Powered by an electric motor, the rotating blades of a ceiling or portable fan work by circulating the air in the room, thus creating a breeze that cools the skin. Ceiling fans do not actually cool the air; they simply help us to feel cooler.

Air coolers, popularly known as swamp coolers, can lower the temperature by up to 30 degrees Fahrenheit. These portable systems cool a small area for a fraction of the cost of running an air conditioner. Plus, air coolers are environmentally friendly because they use evaporative cooling technology which cools the air without using ozone-depleting CFCs like air conditioners.

Window, or room, air conditioners have two parts: a condenser that sits outside the window and an evaporator that sits inside the room. The evaporator absorbs heat in the room. The heat is then transferred to the condenser, which releases it outside. Be sure to use an air conditioner that is rated for the size for your room. An air conditioner that is too big or too small will not function properly.

Mini-split, or ductless, air conditioners cool the whole house without having to install ductwork. Several separate indoor units are connected to one outdoor compressor / condenser. They are a great solution for upgrading an older home. In addition, they allow you to control the temperature of each room independently, rather than having one central thermostat.

Central air conditioners dehumidify, filter and cool air, which is distributed throughout an entire house via its ductwork. When it comes to measuring the power of central air units, many are most focused on size, which is measured in BTUs or British Thermal Units.
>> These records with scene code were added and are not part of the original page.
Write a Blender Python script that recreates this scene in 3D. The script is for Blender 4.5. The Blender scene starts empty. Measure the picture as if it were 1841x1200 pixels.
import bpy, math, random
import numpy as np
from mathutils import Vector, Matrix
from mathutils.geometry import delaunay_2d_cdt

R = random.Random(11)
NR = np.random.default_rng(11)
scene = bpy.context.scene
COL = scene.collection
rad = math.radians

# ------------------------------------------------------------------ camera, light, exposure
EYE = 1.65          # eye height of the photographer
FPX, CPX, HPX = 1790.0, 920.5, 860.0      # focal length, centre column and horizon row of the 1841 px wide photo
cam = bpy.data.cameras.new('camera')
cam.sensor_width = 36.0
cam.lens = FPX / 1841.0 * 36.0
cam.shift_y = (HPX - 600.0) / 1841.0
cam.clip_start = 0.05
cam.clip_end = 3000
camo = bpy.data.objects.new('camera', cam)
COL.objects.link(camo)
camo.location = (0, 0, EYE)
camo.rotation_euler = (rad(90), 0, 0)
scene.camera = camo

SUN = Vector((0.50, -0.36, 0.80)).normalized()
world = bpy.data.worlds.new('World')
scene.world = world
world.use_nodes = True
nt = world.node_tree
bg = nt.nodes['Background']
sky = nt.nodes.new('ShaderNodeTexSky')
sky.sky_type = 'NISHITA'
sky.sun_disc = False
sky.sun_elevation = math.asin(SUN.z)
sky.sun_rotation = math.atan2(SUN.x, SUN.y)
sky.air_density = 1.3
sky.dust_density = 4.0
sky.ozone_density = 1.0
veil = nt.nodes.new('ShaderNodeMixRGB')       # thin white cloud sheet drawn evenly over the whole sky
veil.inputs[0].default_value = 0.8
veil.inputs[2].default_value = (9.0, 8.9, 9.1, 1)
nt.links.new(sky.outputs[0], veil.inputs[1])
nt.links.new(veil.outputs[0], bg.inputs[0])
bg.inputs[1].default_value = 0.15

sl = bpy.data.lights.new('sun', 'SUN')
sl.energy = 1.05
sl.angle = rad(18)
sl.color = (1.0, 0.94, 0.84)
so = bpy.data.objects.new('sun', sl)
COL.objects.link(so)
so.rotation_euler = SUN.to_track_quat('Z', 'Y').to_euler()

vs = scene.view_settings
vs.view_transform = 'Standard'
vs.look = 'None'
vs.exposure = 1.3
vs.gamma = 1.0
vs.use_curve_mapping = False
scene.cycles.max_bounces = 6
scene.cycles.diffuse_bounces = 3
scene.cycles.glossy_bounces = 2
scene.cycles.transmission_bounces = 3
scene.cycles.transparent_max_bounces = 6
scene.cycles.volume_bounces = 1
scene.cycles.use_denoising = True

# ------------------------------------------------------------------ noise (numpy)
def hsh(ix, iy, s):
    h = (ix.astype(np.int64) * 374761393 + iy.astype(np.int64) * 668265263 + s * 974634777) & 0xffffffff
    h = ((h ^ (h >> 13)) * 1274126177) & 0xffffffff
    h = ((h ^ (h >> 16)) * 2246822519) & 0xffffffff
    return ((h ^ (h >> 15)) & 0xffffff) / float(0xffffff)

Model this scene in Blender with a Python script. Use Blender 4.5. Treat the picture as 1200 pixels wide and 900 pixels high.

This refers to the amount of heat removed from the air per hour. However, consumers should be more concerned about an AC unit's Energy Efficiency Ratio (or EER). Although EER units cost more up front, homeowners reap the savings on their energy bills.

The best way to approach home cooling is to evaluate your needs and carefully select the method that will require the least energy to maintain. For example, if you have a large house but find that you spend most of your time in only one or two rooms, central air conditioning might not be your best option because the unit will work to keep the entire home at the same temperature, wasting energy and money. Ceiling fans might provide more accurate and efficient cooling solutions in this case.